Repressive and authoritarian countries are all featured at an event about peace in Montreal. But Taiwan, one of the rare vibrant democracies in Asia, is snubbed.
A few weeks ago, following a workshop and a series of meetings in Washington, D.C., I flew home to Montreal for a few days of much-needed rest with family and friends. As luck would have it, work tends to hound me wherever I go, and as I sat in the lounge at Reagan National Airport waiting for my Air Canada flight to Pierre Elliott Trudeau International Airport, immediately across me was Fang Liu, the Chinese secretary general of the Montreal-based International Civil Aviation Organization (ICAO), the global body that, under her watch, has chosen to put politics above aviation safety.
But R&R was my aim, so I did not engage Fang. I landed in Montreal, took a bus downtown, and rushed to my hotel. The next day around noon, my mother, who lives in Quebec City, arrived in Montreal. After lunch at Place des Arts we went for a walk on Sherbrooke Street near McGill University. My mother had read somewhere about “La Balade pour la Paix: An Open-air Museum,” a public art exhibition about peace held between June 5 and Oct. 29.
Organized by the Montreal Museum of Fine Arts (MMFA) with the support of McGill University, the exhibition “expresses fundamental values of humanism and peace that are so important to me. Expo 67 contributed to opening Montreal and all of Quebec up to the world, and, fifty years later, people from around the world live here, where they share their culture and their hope for peace.”

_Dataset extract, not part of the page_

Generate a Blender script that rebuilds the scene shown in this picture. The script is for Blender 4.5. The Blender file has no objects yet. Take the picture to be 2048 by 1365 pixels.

Those were the words of the Honourable Louise Arbour, ambassador of La Balade pour la Paix, former U.N. High Commissioner for Human Rights and recipient of Taiwan’s 2016 Tang Prize.
Cuba, Iran, Iraq, Iraq, Russia, Afghanistan, Turkey, Cuba, Venezuela, China, Zimbabwe — the flags flew proudly, if fraudulently. But Taiwan, the Republic of China, Chinese Taipei? No.
On an unusually hot late September day we walked that stretch of Sherbrooke Street and scanned — apprehensively, as anyone who cares about Taiwan would do — all the country flags displayed “for peace.” Close to 200 member countries, along with those of Canada’s 13 provinces and territories, according to the Montreal Gazette newspaper. All in alphabetical order. We walked past T. Past R. Past C. Look as we might, past T, R or C, one flag was conspicuous by its absence. Peace indeed: Egypt, busy killing all hopes of reform, Turkey turning back the clock, war-torn Syria and Iraq, North Korea threatening the world with nuclear-tipped missiles, Russia computer-hacking and murdering, China embracing neo-Maoism with Xi characteristics, and flags that nobody can recognize. But no T, R, or C. No Taiwan, Republic of China or, dare I say, not even Chinese Taipei.
Hopes for peace indeed. And yet, arguably one of the few true democracies in Asia, a peace-loving nation of 23.5 million people that, after decades of authoritarian rule, chose democracy and, against all odds, turned Taiwan into a role model for the region, was nowhere to be seen. Cuba, Iran, Iraq, Iraq, Russia, Afghanistan, Turkey, Cuba, Venezuela, China, Zimbabwe — the flags flew proudly, if fraudulently. But Taiwan, the Republic of China, Chinese Taipei? No. The freest nation in all of Asia according to Freedom House and Reporters, with the freest media environment, a country that does not threaten its own people or its neighbors, that stands to become the first state in Asia to legalize same-sex marriage — no. It does not get a seat, or a flag, on the Promenade.
So we went to the MMFA and asked our poor victim about the criteria for a spot in the Balade. “The countries must all be members of the United Nations,” the young man informed us. Upon being informed that a democratic and peace-loving country was not represented, the said poor victim gave every indication he would rather be somewhere else. Awkward silence ensued, silence that dooms us all. We left.
In this crazy world of ours, states that threaten their neighbors with weapons of mass destruction, or regimes that repress entire groups based on their religious beliefs, make the cut for the Balade of/for peace. But a model democracy that is the envy of countries around the region — hell no. So much for the U.N. And so much for peace.